Pull out each line of the data that includes the word "high".

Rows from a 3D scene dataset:
= = = = =
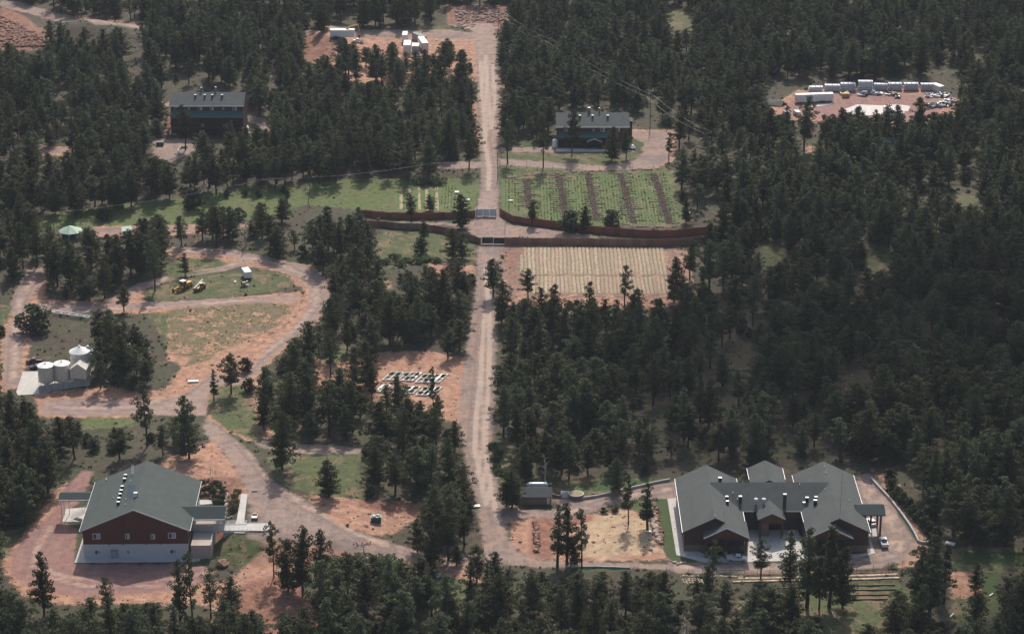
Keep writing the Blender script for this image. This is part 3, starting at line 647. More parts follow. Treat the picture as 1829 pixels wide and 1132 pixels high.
# form name -> variants
FV = {'c': (0,5,11,15), 'r': (1,4,9,13), 'o': (2,6,14), 's': (3,10), 'f': (7,8,12), 'j': J, 'b': SH, 'd': SN}
TREES = []       # (x, y, z, h, width_factor, rot, variant, label, group, hand)
def hand_tree(px, py, ty, form, label, name=None, wf=1.0, group=None):
    p = P(px, py); h = top_z(p, ty); vs = FV[form]; v = vs[(px+py) % len(vs)]
    TREES.append((p.x, p.y, p.z, h, wf, random.random()*6.28, v, label, group, True))
HT = [
 (262,797,681,'o','tall open pine standing on the road verge behind the big red lodge'),
 (337,818,708,'f','broad bushy pine just behind the right corner of the big red lodge roof',1.15),
 (414,702,630,'r','full round pine on the grass island in the fork of the dirt road',1.25),
 (383,716,660,'s','thin young pine left of the full round pine on the grass island'),
 (472,768,704,'c','small pointed pine on the right rim of the grass island'),
 (505,838,733,'f','large dark pine beside the junction of the dirt track',1.2),
 (587,886,823,'f','lone bushy pine in the grass patch above the orange dirt',1.25),
 (62,590,540,'j','rounded juniper in the dirt fork above the white silos',1.5),
 (222,556,509,'r','small flat-topped pine at the narrow end of the loop track',1.1),
 (277,520,432,'o','tall pine with a bare trunk beside the yellow road grader'),
 (331,492,452,'c','small pine on the grass at the start of the curved dirt road'),
 (80,1098,985,'c','tall spiky pine in front of the lodge yard, bottom left'),
 (192,1100,1033,'o','thin crooked pine below the middle of the pink gravel yard'),
 (322,1115,1000,'s','tall narrow pine in front of the lodge’s right corner',1.2),
 (343,1100,985,'o','sparse grey-green pine rising beside the lodge’s lower right window',.8),
 (376,1105,1015,'o','flat-crowned pine at the right end of the pink gravel yard',.9),
 (490,1030,932,'o','leaning pine with sparse branches left of the dark cluster',.8),
 (515,1055,962,'f','dark bushy pine in the cluster right of the eroded bank',1.1),
 (542,1062,940,'c','tallest pine of the dark cluster right of the eroded bank',1.1),
 (577,1060,945,'c','rightmost pine of the dark cluster by the eroded bank'),
 (653,1080,970,'d','bare dead tree beside the bottom dirt road'),
 (997,1012,902,'s','left trunk of the tall pine clump beside the sandy lot',1.3),
 (1014,1006,898,'s','tallest pine of the clump beside the sandy lot',1.3),
 (1038,1014,908,'o','right pine of the tall clump beside the sandy lot',.9),
 (1025,1010,960,'f','low bushy pine at the foot of the tall clump',.9),
 (1122,936,848,'o','slender pine with a bare trunk on the verge above the sandy lot',.8),
 (1156,945,862,'s','dense columnar pine beside the rock wall of the lawn',1.5),
 (1273,1040,964,'o','thin pine in front of the left wing’s stone porch',.8),
 (1358,1034,964,'r','small round pine with a bare trunk in front of the courtyard',.95),
 (1409,1054,946,'s','tall ragged pine in front of the courtyard',1.45),
 (1440,1085,942,'s','tall dark pine left of the pair by the right wing',1.5),
 (1462,1088,995,'r','shorter pine between the tall pines before the right wing',1.0),
 (1480,1084,944,'s','tall dark pine hiding the right wing’s porch',1.5),
 (1504,1086,975,'f','broad pine below the right wing’s porch',.9),
 (1262,1080,1010,'r','pine at the left end of the mulched terrace',.9),
 (1640,1090,975,'r','leftmost pine of the clump by the end of the gravel drive',1.2),
 (1660,1100,972,'c','pointed pine in the clump by the end of the gravel drive',1.2),
 (1684,1078,975,'s','rightmost pine of the clump by the end of the gravel drive',1.3),
 (1742,1060,1004,'c','small pine standing alone on the dirt patch, bottom right'),
 (1740,1135,1058,'r','pine below the dirt patch at the bottom right',1.1),
 (880,530,463,'r','round-topped pine at the roadside below the board gate',1.3),
 (897,578,500,'f','dark pine behind the round-topped roadside pine',1.1),
 (943,532,482,'r','small round pine on the left edge of the mulched field',1.25),
 (927,575,540,'c','young pine in the shade of the roadside clump'),
 (968,584,515,'r','left pine of the pair below the mulched field'),
 (990,588,507,'c','right pine of the pair below the mulched field',1.1),
 (1053,592,503,'s','tall dense pine in front of the mulched field',1.6),
 (1116,552,474,'o','spreading pine overlapping the lower right of the mulched field',.95),
 (1138,572,515,'r','pine at the lower right corner of the mulched field',1.1),
 (826,407,347,'f','broad dark pine beside the pale board gate',1.25),
 (950,402,358,'r','small round pine against the red fence right of the gate',1.1),
 (768,377,347,'f','small bushy pine in the left garden by the red fence',1.1),
 (735,397,344,'r','pine against the red fence at the left garden'),
 (757,430,392,'c','pine on the grass below the lower fence'),
 (752,452,422,'j','squat juniper on the meadow below the lower fence',1.1),
 (808,462,408,'f','left bushy pine beside the dark lower gate',1.1),
 (826,462,414,'f','right bushy pine beside the dark lower gate',1.1),
 (1045,412,368,'f','dark pine against the red fence below the striped garden',1.1),
 (1020,415,375,'j','low round juniper by the red fence below the striped garden',1.3),
 (1092,402,372,'j','round juniper on the lower edge of the striped garden',1.4),
 (907,293,214,'o','tall pine at the right edge of the main road above the junction',1.05),
 (838,305,234,'r','big pine at the left edge of the main road above the junction',1.1),
 (971,300,206,'o','tall thin pine left of the two storey timber house',.85),
 (1022,277,196,'r','tall pine in front of the timber house’s left half',.9),
 (1093,287,226,'f','broad pine in front of the timber house’s right half',1.1),
 (1118,284,232,'r','pine at the right corner of the timber house'),
 (1195,287,238,'o','small pine beside the turning circle of the timber house'),
 (186,392,361,'j','lone columnar juniper on the long green meadow',1.2),
 (332,268,187,'r','tall pine in front of the three storey house’s left end',1.0),
 (413,265,215,'c','pine in front of the three storey house’s entrance'),
 (440,262,225,'c','pine at the three storey house’s right corner'),
 (852,1046,973,'r','round pine on the verge below the road junction',1.1),
 (884,1050,985,'f','bushy pine right of the round pine below the junction',1.1),
 (815,1010,974,'c','small pine on the edge of the bottom dirt road'),
 (1232,500,430,'r','pine at the right corner of the mulched field',1.1),
 (1205,540,458,'f','broad pine on the right edge of the mulched field',1.1),
 (770,1010,915,'f','big dark pine right of the green skip',1.1),(745,985,925,'c','pine just right of the orange dirt bank'),
 (800,1000,890,'r','dark pine on the corner left of the main road',1.2),
 (1100,880,818,'f','pine on the wood edge above the curving drive'),
 (915,908,838,'f','bushy pine behind the small green roofed hut',1.2),
 (905,905,842,'c','pine at the roadside left of the small hut',1.1),
 (712,748,670,'f','bushy pine standing in front of the white planter frames',1.2),(690,735,690,'r','pine left of the one in front of the white planter frames'),(774,738,655,'o','thin pine with a long bare trunk at the right of the planter frames',.6),
 (783,750,705,'c','young pine right of the thin bare trunked one by the planter frames'),(655,690,610,'f','pine at the left edge of the planter clearing',1.2),(800,640,590,'r','pine on the back edge of the planter clearing near the main road',1.2),
 (1292,436,362,'f','broad dark pine hiding the right end of the red fence',1.2),(1268,470,398,'r','pine in front of the right end of the brown fence',1.1),(1225,398,352,'c','small pine at the right edge of the striped garden beside the backhoe',1.0),
 (1404,262,190,'c','pine before the left end of the storage yard'),(1436,268,172,'r','tall pine standing in front of the long white trailer',1.1),(1468,272,205,'o','pine before the open end of the storage yard'),
 (1500,275,192,'f','broad pine in front of the red ground of the storage yard',1.3),(1530,272,190,'r','round pine in front of the white patch of the yard',1.1),(1561,268,196,'s','narrow pine left of the pair in front of the slanting container',1.3),(1578,270,188,'r','left pine of the pair in front of the slanting container',1.1),(1598,272,188,'r','right pine of the pair in front of the slanting container',1.1),(1642,275,175,'f','big broad pine before the scrap heaps of the storage yard',1.3),
 (345,372,334,'j','dark juniper on the upper edge of the long meadow',1.4),(292,330,285,'j','low dark pine on the rim above the long meadow',1.6),
]
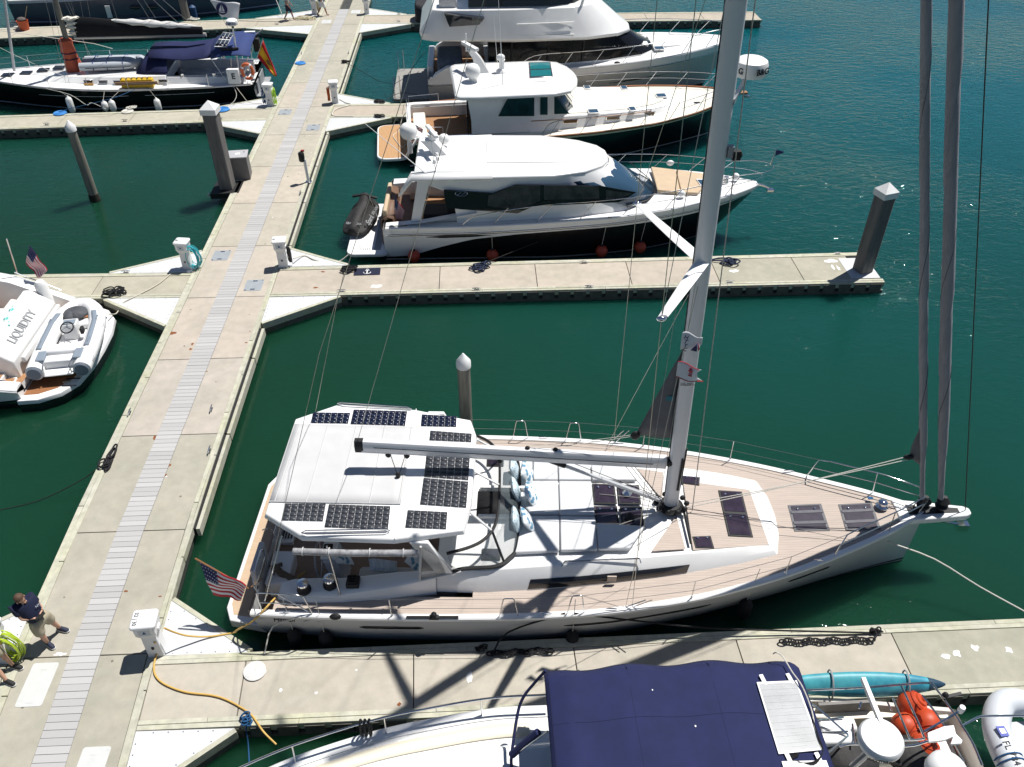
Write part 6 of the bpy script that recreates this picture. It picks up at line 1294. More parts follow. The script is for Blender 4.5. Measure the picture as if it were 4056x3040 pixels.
mb = MB(); c = N_.on(cA(300,50),-.6); MB().loft([[c+Vector((-.25,0,-.4)),c+Vector((.25,0,-.4))],[c+Vector((-.05,0,.7)),c+Vector((.1,0,.7))]],False).build('teal_cloth', mat('teal canvas',(.08,.45,.4),.8), no, solid=.02)
for p,m_ in (((550,40),sailc),((410,30),mat('dark red cloth',(.06,.02,.02),.8))): c = N_.on(cA(*p),-.5); MB().ball(c+Vector((0,0,.1)),(.55,.25,.4),10,7).build('folded_sail', mat('ivory sail',(.6,.58,.52),.8,var=.1,scale=5) if p[0] == 550 else m_, no)
c = N_.on(cA(1360,150),-2.45); MB().obox(c,(.3,.1,.75),R(5)).build('fender_board', whitep, no)
c = N_.on(cB(840,150),-2.4); MB().lathe([(.05,-.45),(.2,-.35),(.22,.3),(.08,.42)],12,c).build('blue_fender', mat('blue fender',(.03,.07,.16),.6), no)
# ================================================================ motor yacht stern at the left edge, with its tender
G = Boat('motor_yacht','white motor yacht stern with teak platform lettered on its transom seat at the left edge','motor yacht',(-13.95,22.05),R(180)); go_ = G.o
G.hullshape(9.0,[(-.2,2.5),(1,2.72),(4,2.8),(9,2.7)],[(-.2,.78),(.6,1.05),(1.6,1.55),(3.2,1.85),(9,2.1)],[(-.2,2.3),(3,2.45),(9,2.3)],rake=0,flare=.55)
hblk = mat('black hull band',(.012,.013,.016),.15,coat=.3)
G.hull([(lambda x:G.zs(x),0),(lambda x:.42,1),(lambda x:.34,2),(lambda x:.28,1),(lambda x:-.5,1)],[gel,hblk,steel],x0=-.2)
for sd in (1,-1):     # rounded gunwale mouldings
    R_ = []
    for i in range(16):
        x = -.2+9.2*i/15; b, z = G.hb(x), G.zs(x); w_ = .55 if x > .5 else .35
        R_.append([Vector((x,sd*(b+.02),z-.05)),Vector((x,sd*(b-.06),z+.05)),Vector((x,sd*(b-.2),z+.09)),Vector((x,sd*(b-w_),z+.07)),Vector((x,sd*(b-w_-.04),z-.1)),Vector((x,sd*(b-w_-.04),.55))])
    MB().loft(R_,False,True,True).build('gunwale', gel, go_)
MB().box(-.2,9,-2.2,2.2,.5,.56).build('cockpit_sole', teak, go_)
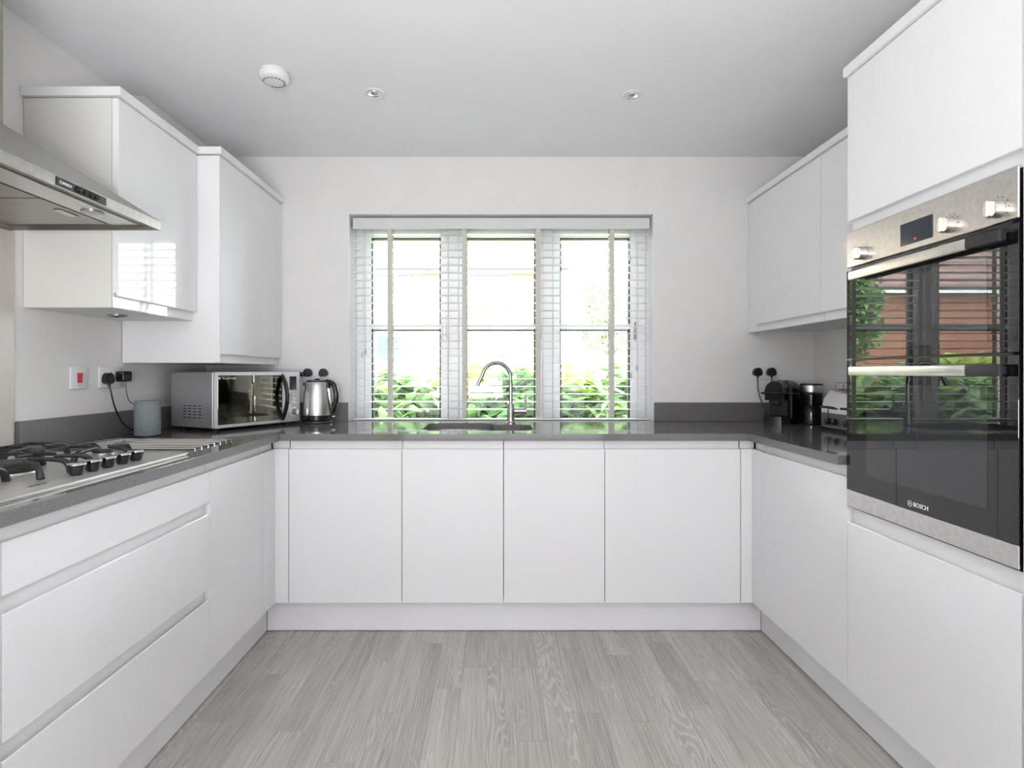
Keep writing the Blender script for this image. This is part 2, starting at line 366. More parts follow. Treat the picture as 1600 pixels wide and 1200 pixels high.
= = = = =
Task output:
Keep writing the Blender script for this image. This is part 3, starting at line 647. More parts follow. Treat the picture as 1829 pixels wide and 1132 pixels high.
Keep writing the Blender script for this image. This is part 2, starting at line 366. More parts follow. Treat the picture as 1600 pixels wide and 1200 pixels high.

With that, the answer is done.